While there are significant differences between the federal budget and the household budget, they both clearly rely heavily on deficit financing in order to function. For example, according to the U.S. Census Bureau, the median household debt in 2011 was $91,000 while median household income in that year was just $50,052. This means that median household debt is nearly twice as high as median income or about 180 percent of median household income. Conversely, federal debt held by the public as a share of the economy (GDP) in 2012 was 73 percent, according to the Congressional Budget Office. Looking a gross public debt this number jumps to 102 percent.


Some might say that this is an unfair comparison because we are not including assets or looking at the net wealth of the households or government. After all, many households may have large mortgages and car loans but the also have equity in these assets. While this is true, how often do we look at the assets of the federal government when looking at its debt burden? Almost never. But we should.

Again, according to the U.S. Census Bureau, the median net worth of households in 2011 was $68,828. This number reflects the total value of market assets ( homes, vehicles, cash, savings plans, etc.) minus liabilities (shown above as secured debt) owned by household members.

Trying to figure out the net worth of the federal government is not an easy task. According to the US General Service Administration, the market value of federal government real property (building and structures) was $1.26 trillion in FY 2005. The federal government also has about $1.4 trillion in financial assets.

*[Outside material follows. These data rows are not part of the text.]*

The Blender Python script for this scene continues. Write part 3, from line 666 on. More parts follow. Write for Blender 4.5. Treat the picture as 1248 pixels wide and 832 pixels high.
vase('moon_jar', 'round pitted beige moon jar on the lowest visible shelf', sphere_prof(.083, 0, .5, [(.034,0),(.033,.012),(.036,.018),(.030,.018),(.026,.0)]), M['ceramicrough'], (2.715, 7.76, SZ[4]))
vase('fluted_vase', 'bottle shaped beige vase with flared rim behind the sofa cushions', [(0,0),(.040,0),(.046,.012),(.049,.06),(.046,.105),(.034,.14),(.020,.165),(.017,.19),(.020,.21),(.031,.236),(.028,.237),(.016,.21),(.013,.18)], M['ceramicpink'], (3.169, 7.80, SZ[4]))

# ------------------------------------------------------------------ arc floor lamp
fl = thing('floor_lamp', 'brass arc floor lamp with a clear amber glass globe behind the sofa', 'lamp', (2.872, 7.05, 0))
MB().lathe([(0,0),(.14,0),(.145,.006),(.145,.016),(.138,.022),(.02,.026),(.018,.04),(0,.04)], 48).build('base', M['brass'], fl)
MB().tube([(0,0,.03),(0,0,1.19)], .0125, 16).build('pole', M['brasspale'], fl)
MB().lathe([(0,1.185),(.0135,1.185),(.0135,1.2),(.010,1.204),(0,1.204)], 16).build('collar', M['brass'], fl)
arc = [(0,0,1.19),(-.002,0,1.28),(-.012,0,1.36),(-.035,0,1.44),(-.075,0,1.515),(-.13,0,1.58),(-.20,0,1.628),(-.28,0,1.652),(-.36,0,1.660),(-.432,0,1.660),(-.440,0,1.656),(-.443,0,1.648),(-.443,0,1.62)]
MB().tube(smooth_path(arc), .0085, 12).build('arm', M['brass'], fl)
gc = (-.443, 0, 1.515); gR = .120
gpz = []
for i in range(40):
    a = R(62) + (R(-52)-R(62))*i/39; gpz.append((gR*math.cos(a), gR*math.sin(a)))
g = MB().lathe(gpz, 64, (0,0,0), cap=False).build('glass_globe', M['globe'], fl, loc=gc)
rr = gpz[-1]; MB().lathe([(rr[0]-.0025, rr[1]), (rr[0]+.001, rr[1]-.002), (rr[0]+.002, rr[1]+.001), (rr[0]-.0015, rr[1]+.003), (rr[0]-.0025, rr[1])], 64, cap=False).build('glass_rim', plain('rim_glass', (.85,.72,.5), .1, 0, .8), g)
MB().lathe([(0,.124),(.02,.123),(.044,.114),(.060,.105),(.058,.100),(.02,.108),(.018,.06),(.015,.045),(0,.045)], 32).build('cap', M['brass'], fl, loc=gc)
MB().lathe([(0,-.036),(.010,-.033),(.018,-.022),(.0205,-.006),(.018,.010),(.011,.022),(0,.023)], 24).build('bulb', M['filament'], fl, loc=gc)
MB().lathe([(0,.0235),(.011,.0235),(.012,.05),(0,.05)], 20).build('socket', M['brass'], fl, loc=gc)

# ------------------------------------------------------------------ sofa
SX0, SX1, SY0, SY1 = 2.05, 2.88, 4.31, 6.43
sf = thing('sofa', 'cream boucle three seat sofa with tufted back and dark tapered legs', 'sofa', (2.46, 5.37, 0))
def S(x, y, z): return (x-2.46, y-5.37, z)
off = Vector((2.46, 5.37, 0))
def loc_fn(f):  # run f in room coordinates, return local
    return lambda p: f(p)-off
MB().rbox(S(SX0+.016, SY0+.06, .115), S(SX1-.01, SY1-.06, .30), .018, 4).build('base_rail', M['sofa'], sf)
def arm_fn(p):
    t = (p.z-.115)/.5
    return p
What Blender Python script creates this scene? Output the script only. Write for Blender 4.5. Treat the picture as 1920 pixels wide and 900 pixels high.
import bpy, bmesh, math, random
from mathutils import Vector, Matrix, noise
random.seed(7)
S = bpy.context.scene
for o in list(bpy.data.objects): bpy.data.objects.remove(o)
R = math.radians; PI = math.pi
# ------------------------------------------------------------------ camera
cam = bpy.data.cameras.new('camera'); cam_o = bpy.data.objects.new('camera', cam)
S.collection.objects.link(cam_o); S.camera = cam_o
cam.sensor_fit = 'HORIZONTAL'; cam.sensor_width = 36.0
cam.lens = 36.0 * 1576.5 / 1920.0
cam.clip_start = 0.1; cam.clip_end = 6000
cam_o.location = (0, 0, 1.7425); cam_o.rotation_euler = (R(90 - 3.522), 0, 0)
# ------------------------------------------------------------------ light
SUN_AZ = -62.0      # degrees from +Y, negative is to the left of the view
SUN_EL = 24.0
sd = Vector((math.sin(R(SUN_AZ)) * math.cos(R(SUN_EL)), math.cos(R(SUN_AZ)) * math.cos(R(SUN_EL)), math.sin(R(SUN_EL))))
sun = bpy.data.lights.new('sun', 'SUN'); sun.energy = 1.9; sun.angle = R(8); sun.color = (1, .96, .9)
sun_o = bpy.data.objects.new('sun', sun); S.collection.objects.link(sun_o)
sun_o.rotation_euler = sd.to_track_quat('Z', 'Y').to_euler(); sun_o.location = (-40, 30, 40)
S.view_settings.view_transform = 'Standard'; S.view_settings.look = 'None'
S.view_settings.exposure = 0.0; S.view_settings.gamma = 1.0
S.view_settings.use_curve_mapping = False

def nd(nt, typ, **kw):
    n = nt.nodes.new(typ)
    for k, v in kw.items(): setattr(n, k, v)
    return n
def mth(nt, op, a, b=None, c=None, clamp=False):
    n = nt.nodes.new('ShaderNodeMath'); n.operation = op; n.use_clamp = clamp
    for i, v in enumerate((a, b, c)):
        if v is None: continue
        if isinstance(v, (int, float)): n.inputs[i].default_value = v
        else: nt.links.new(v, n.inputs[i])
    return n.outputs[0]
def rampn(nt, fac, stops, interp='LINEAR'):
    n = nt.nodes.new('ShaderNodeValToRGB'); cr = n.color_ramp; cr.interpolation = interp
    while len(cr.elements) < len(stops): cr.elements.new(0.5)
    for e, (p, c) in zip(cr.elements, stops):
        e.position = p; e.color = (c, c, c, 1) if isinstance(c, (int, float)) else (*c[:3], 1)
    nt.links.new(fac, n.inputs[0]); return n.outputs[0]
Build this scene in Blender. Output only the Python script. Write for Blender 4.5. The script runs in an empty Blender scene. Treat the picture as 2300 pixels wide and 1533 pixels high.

The federal government also owns a lot of minerals. According to the Institute for Energy Research, the total value of federal mineral holdings (oil, natural gas, and coal resources) is worth $150.5 trillion. According to the U.S. Department of Treasury, total U.S. debt in the first quarter of 2013 was $16.8 trillion. If we compare our federal mineral assets to this liability, this means federal assets are nine times higher than our national debt or that the federal government has a net worth of $138.7 trillion.

What all of this makes clear is that it is important to look not just at our national and household debt, but also at our net worth. Our assets and our liabilities. After all, this is the standard way accountants assess the financial position of businesses and non-profits. Why not apply the same principles to the federal government?